Directive: Copy out the listing in full, exactly as written, but not its pictures.

--- BEGIN Data block ---

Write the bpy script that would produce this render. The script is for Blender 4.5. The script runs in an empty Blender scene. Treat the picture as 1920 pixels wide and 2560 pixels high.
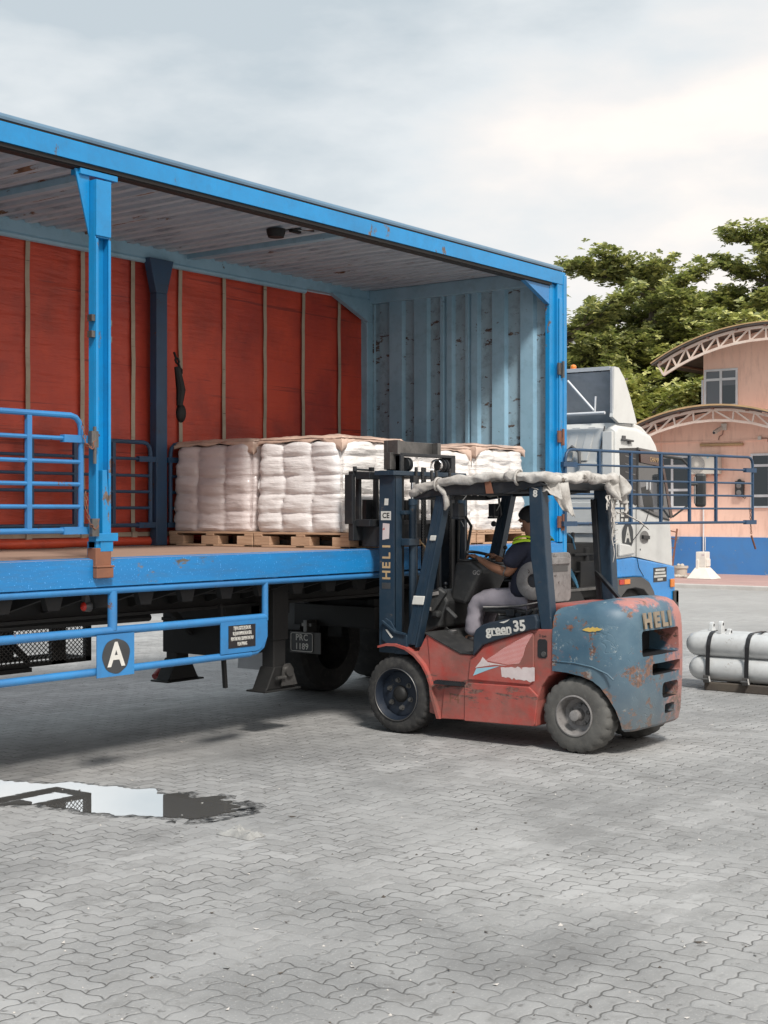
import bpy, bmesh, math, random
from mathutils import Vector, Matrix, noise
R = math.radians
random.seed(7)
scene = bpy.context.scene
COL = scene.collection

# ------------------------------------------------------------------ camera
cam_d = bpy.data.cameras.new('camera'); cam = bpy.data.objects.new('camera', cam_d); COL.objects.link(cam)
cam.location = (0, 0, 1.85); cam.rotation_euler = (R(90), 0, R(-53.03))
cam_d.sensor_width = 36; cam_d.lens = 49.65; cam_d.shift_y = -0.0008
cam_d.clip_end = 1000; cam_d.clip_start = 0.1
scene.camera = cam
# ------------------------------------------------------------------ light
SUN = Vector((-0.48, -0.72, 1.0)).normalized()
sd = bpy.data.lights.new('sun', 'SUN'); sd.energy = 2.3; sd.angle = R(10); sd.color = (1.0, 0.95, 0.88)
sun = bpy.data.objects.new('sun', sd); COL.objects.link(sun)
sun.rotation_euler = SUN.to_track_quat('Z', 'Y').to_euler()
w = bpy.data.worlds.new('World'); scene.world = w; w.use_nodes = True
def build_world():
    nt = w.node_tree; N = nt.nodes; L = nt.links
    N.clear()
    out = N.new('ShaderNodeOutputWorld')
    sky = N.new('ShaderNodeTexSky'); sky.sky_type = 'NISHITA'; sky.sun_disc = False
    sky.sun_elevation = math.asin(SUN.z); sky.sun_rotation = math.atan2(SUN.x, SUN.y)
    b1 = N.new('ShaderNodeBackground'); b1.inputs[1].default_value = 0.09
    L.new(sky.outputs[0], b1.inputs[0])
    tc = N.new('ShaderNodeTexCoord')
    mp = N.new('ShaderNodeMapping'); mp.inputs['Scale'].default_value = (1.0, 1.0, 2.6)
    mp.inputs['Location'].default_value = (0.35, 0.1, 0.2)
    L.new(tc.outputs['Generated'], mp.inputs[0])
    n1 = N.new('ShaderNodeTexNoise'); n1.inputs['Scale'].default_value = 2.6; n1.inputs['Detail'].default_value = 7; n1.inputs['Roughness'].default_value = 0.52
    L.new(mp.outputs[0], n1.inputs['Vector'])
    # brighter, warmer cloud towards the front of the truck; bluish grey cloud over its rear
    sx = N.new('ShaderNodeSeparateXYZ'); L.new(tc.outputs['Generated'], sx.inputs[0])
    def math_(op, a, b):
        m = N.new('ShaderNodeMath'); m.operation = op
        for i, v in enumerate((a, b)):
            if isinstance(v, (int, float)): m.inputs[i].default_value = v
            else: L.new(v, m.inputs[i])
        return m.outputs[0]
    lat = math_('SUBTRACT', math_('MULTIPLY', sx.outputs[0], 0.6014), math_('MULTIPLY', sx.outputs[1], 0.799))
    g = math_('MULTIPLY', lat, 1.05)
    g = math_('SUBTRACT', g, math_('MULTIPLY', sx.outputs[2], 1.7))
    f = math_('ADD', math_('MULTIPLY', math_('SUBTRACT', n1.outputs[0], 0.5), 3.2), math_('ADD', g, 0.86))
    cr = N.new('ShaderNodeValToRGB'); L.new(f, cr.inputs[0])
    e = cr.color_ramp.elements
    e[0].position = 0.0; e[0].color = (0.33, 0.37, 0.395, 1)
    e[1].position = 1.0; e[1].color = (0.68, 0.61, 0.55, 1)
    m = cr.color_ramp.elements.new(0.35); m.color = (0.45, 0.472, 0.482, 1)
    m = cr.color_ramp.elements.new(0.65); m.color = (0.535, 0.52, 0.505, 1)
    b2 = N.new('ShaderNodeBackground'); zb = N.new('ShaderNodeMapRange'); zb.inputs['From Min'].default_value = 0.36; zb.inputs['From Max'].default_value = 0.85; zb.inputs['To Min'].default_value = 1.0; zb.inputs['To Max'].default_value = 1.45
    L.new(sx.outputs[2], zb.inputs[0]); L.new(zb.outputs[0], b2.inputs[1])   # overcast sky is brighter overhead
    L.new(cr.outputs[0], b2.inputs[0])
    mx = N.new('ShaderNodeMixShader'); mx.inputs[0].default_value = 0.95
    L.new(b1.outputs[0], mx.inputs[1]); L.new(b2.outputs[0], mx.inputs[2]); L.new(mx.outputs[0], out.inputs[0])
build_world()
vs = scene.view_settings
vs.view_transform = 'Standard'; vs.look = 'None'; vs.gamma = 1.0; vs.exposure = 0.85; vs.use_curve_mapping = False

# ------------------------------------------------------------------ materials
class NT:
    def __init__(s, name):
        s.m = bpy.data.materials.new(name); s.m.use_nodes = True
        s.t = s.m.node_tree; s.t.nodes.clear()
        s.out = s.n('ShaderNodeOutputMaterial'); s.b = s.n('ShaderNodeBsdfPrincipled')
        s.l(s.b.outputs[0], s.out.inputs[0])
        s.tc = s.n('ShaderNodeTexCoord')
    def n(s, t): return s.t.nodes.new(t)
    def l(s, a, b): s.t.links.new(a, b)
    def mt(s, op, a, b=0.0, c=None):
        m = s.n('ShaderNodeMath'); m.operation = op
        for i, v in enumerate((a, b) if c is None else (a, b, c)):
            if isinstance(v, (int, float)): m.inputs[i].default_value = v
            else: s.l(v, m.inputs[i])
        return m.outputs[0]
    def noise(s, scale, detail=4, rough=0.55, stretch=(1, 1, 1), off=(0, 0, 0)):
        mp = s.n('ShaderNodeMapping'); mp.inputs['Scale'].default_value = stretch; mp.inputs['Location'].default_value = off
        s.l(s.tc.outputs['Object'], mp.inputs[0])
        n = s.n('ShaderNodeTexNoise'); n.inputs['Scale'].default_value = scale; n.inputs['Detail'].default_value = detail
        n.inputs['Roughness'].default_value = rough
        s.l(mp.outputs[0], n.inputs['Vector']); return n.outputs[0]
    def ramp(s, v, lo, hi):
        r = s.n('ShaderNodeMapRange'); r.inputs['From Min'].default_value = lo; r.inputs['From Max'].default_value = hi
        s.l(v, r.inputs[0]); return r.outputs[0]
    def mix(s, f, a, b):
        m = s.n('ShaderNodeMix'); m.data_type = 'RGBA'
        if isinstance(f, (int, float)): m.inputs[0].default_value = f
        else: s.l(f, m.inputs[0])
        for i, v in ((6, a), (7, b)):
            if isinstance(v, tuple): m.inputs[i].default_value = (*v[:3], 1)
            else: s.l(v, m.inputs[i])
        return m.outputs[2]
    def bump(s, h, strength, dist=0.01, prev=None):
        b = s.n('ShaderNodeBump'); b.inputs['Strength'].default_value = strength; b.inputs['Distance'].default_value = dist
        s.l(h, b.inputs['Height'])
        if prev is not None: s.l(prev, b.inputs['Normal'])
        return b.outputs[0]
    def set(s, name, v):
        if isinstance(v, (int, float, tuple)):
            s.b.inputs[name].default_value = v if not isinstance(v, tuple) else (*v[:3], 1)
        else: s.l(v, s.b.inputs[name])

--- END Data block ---

Written solution:
Write the bpy script that would produce this render. The script is for Blender 4.5. The script runs in an empty Blender scene. Treat the picture as 1920 pixels wide and 2560 pixels high.
import bpy, bmesh, math, random
from mathutils import Vector, Matrix, noise
R = math.radians
random.seed(7)
scene = bpy.context.scene
COL = scene.collection

# ------------------------------------------------------------------ camera
cam_d = bpy.data.cameras.new('camera'); cam = bpy.data.objects.new('camera', cam_d); COL.objects.link(cam)
cam.location = (0, 0, 1.85); cam.rotation_euler = (R(90), 0, R(-53.03))
cam_d.sensor_width = 36; cam_d.lens = 49.65; cam_d.shift_y = -0.0008
cam_d.clip_end = 1000; cam_d.clip_start = 0.1
scene.camera = cam
# ------------------------------------------------------------------ light
SUN = Vector((-0.48, -0.72, 1.0)).normalized()
sd = bpy.data.lights.new('sun', 'SUN'); sd.energy = 2.3; sd.angle = R(10); sd.color = (1.0, 0.95, 0.88)
sun = bpy.data.objects.new('sun', sd); COL.objects.link(sun)
sun.rotation_euler = SUN.to_track_quat('Z', 'Y').to_euler()
w = bpy.data.worlds.new('World'); scene.world = w; w.use_nodes = True
def build_world():
    nt = w.node_tree; N = nt.nodes; L = nt.links
    N.clear()
    out = N.new('ShaderNodeOutputWorld')
    sky = N.new('ShaderNodeTexSky'); sky.sky_type = 'NISHITA'; sky.sun_disc = False
    sky.sun_elevation = math.asin(SUN.z); sky.sun_rotation = math.atan2(SUN.x, SUN.y)
    b1 = N.new('ShaderNodeBackground'); b1.inputs[1].default_value = 0.09
    L.new(sky.outputs[0], b1.inputs[0])
    tc = N.new('ShaderNodeTexCoord')
    mp = N.new('ShaderNodeMapping'); mp.inputs['Scale'].default_value = (1.0, 1.0, 2.6)
    mp.inputs['Location'].default_value = (0.35, 0.1, 0.2)
    L.new(tc.outputs['Generated'], mp.inputs[0])
    n1 = N.new('ShaderNodeTexNoise'); n1.inputs['Scale'].default_value = 2.6; n1.inputs['Detail'].default_value = 7; n1.inputs['Roughness'].default_value = 0.52
    L.new(mp.outputs[0], n1.inputs['Vector'])
    # brighter, warmer cloud towards the front of the truck; bluish grey cloud over its rear
    sx = N.new('ShaderNodeSeparateXYZ'); L.new(tc.outputs['Generated'], sx.inputs[0])
    def math_(op, a, b):
        m = N.new('ShaderNodeMath'); m.operation = op
        for i, v in enumerate((a, b)):
            if isinstance(v, (int, float)): m.inputs[i].default_value = v
            else: L.new(v, m.inputs[i])
        return m.outputs[0]
    lat = math_('SUBTRACT', math_('MULTIPLY', sx.outputs[0], 0.6014), math_('MULTIPLY', sx.outputs[1], 0.799))
    g = math_('MULTIPLY', lat, 1.05)
    g = math_('SUBTRACT', g, math_('MULTIPLY', sx.outputs[2], 1.7))
    f = math_('ADD', math_('MULTIPLY', math_('SUBTRACT', n1.outputs[0], 0.5), 3.2), math_('ADD', g, 0.86))
    cr = N.new('ShaderNodeValToRGB'); L.new(f, cr.inputs[0])
    e = cr.color_ramp.elements
    e[0].position = 0.0; e[0].color = (0.33, 0.37, 0.395, 1)
    e[1].position = 1.0; e[1].color = (0.68, 0.61, 0.55, 1)
    m = cr.color_ramp.elements.new(0.35); m.color = (0.45, 0.472, 0.482, 1)
    m = cr.color_ramp.elements.new(0.65); m.color = (0.535, 0.52, 0.505, 1)
    b2 = N.new('ShaderNodeBackground'); zb = N.new('ShaderNodeMapRange'); zb.inputs['From Min'].default_value = 0.36; zb.inputs['From Max'].default_value = 0.85; zb.inputs['To Min'].default_value = 1.0; zb.inputs['To Max'].default_value = 1.45
    L.new(sx.outputs[2], zb.inputs[0]); L.new(zb.outputs[0], b2.inputs[1])   # overcast sky is brighter overhead
    L.new(cr.outputs[0], b2.inputs[0])
    mx = N.new('ShaderNodeMixShader'); mx.inputs[0].default_value = 0.95
    L.new(b1.outputs[0], mx.inputs[1]); L.new(b2.outputs[0], mx.inputs[2]); L.new(mx.outputs[0], out.inputs[0])
build_world()
vs = scene.view_settings
vs.view_transform = 'Standard'; vs.look = 'None'; vs.gamma = 1.0; vs.exposure = 0.85; vs.use_curve_mapping = False

# ------------------------------------------------------------------ materials
class NT:
    def __init__(s, name):
        s.m = bpy.data.materials.new(name); s.m.use_nodes = True
        s.t = s.m.node_tree; s.t.nodes.clear()
        s.out = s.n('ShaderNodeOutputMaterial'); s.b = s.n('ShaderNodeBsdfPrincipled')
        s.l(s.b.outputs[0], s.out.inputs[0])
        s.tc = s.n('ShaderNodeTexCoord')
    def n(s, t): return s.t.nodes.new(t)
    def l(s, a, b): s.t.links.new(a, b)
    def mt(s, op, a, b=0.0, c=None):
        m = s.n('ShaderNodeMath'); m.operation = op
        for i, v in enumerate((a, b) if c is None else (a, b, c)):
            if isinstance(v, (int, float)): m.inputs[i].default_value = v
            else: s.l(v, m.inputs[i])
        return m.outputs[0]
    def noise(s, scale, detail=4, rough=0.55, stretch=(1, 1, 1), off=(0, 0, 0)):
        mp = s.n('ShaderNodeMapping'); mp.inputs['Scale'].default_value = stretch; mp.inputs['Location'].default_value = off
        s.l(s.tc.outputs['Object'], mp.inputs[0])
        n = s.n('ShaderNodeTexNoise'); n.inputs['Scale'].default_value = scale; n.inputs['Detail'].default_value = detail
        n.inputs['Roughness'].default_value = rough
        s.l(mp.outputs[0], n.inputs['Vector']); return n.outputs[0]
    def ramp(s, v, lo, hi):
        r = s.n('ShaderNodeMapRange'); r.inputs['From Min'].default_value = lo; r.inputs['From Max'].default_value = hi
        s.l(v, r.inputs[0]); return r.outputs[0]
    def mix(s, f, a, b):
        m = s.n('ShaderNodeMix'); m.data_type = 'RGBA'
        if isinstance(f, (int, float)): m.inputs[0].default_value = f
        else: s.l(f, m.inputs[0])
        for i, v in ((6, a), (7, b)):
            if isinstance(v, tuple): m.inputs[i].default_value = (*v[:3], 1)
            else: s.l(v, m.inputs[i])
        return m.outputs[2]
    def bump(s, h, strength, dist=0.01, prev=None):
        b = s.n('ShaderNodeBump'); b.inputs['Strength'].default_value = strength; b.inputs['Distance'].default_value = dist
        s.l(h, b.inputs['Height'])
        if prev is not None: s.l(prev, b.inputs['Normal'])
        return b.outputs[0]
    def set(s, name, v):
        if isinstance(v, (int, float, tuple)):
            s.b.inputs[name].default_value = v if not isinstance(v, tuple) else (*v[:3], 1)
        else: s.l(v, s.b.inputs[name])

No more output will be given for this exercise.